Until the return of Tom Noonan as the bar’s towering, beret-wearing, piano-playing regular. After a Match.com date between a New Yorker staffer and a guy whose dad was an astronaut devolves into repeated, mutual screams of “YOU’RE NOT NICE! FUCK YOU!” (long story and not worth going into, though it should be noted this is the least worst of the show’s awkward-date asides), the gang at the bar explains why such dates never work out. Online dating services, Kurt and others argue, set people up according to shared interests, when what really connects couples is chemistry, up to and including the opposites-attract sort. But seeking out opposites doesn’t work either, because this kind of chemistry can’t be forced.
“That’s why they call it ‘falling’ in love,” Tom chimes in. “You can’t fall on purpose.” With a smile on his face, he tells the story of how he used to be an actor, and in one acting class he was trying to learn how to fall on cue without making it look like he was falling on cue. For him at least, this was impossible. “So I quit being an actor.” The little smile is still there, but its relationship to his emotions is now distressingly unclear. Tom’s point is this: “Well, you just accept…just accept the fact that love is rare and it probably won’t happen to you, ever.” “Is that what you do?” asks the New Yorker writer. “You just accept it?”

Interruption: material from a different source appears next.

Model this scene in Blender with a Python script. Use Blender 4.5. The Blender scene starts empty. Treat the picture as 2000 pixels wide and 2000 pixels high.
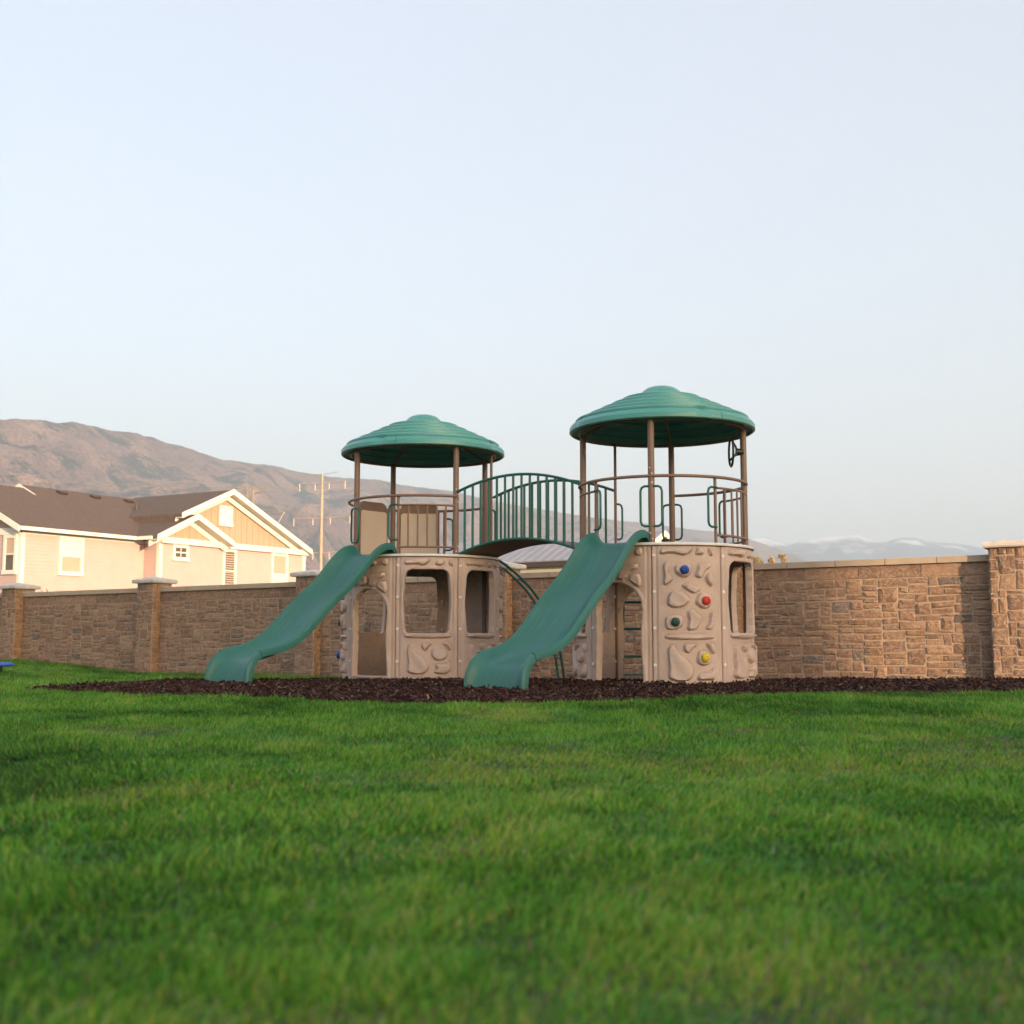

“No,” Tom replies, the smile flitting in and out of existence as he talks. “No, I…I walk around brokenhearted. And I, I get drunk and…I mean, I hate being alone. And…” Here the smile returns, as sad as fresh-dug grave. “And someday it’ll kill me.” I’ve now watched this scene twice, and each time I exhale sharply afterwards, like something really difficult to endure just happened to me. The contrast Noonan’s gentle bearing and his blunt despair is that powerful.